The Week's Coolest Space Images
A Lunar Eclipse Mosaic (Header Image)
The lunar eclipse on the 31st of January 2018 occurred when our satellite was also in its perigee, or its closest distance to Earth, as well as being the second full moon in the month of January. This infrequent event was called a super blue blood moon and was widely photographed around the world… This image follows the movement of the moon through Earth's shadow, with the total lunar eclipse at the centre.
Rose-Colored Jupiter
This image captures a close-up view of a storm with bright cloud tops in the northern hemisphere of Jupiter.
Living In Saturn's Shadow
Saturn's shadow sweeps across the rings in a view captured on Nov. 5, 2006 by NASA's Cassini spacecraft.
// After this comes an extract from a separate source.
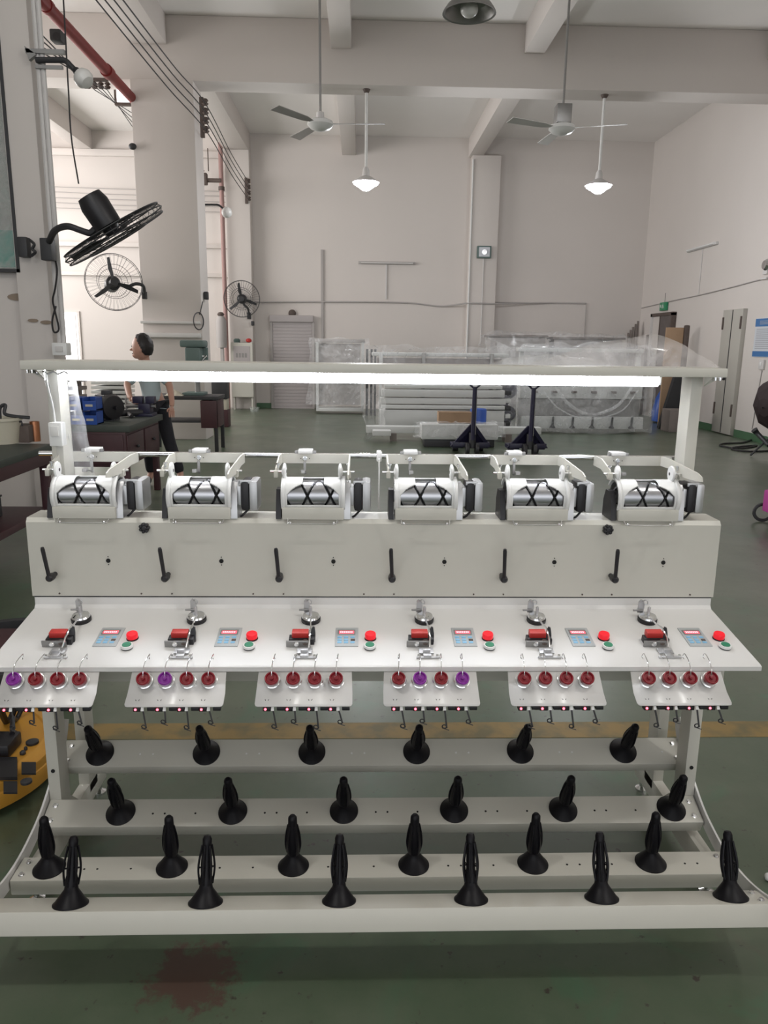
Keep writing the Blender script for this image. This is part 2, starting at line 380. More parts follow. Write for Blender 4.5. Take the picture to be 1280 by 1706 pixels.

In the bottom half of the image, the countless icy particles that make up the rings bask in full daylight. In the top half, they move through Saturn's shadow.
Ultraviolet Crab
The Crab Nebula is a supernova remnant some 6500 light-years from Earth in the constellation of Taurus. At the centre of the nebula is a pulsar — the remnant of a star that exploded to form the nebula… The image shown here is in ultraviolet light taken by ESA's XMM-Newton telescope, which has been surveying the sky since 2000.
A Huge Hole In The Sun
Over the past week, the single, largest feature on the sun was a long coronal hole that stretched out across more than half the diameter of the sun (Mar. 13-15, 2018). Coronal holes appear dark in certain wavelengths of extreme ultraviolet light like the one you see here… With the Earth set in the image to show scale, you get a good sense of just how extensive this hole is.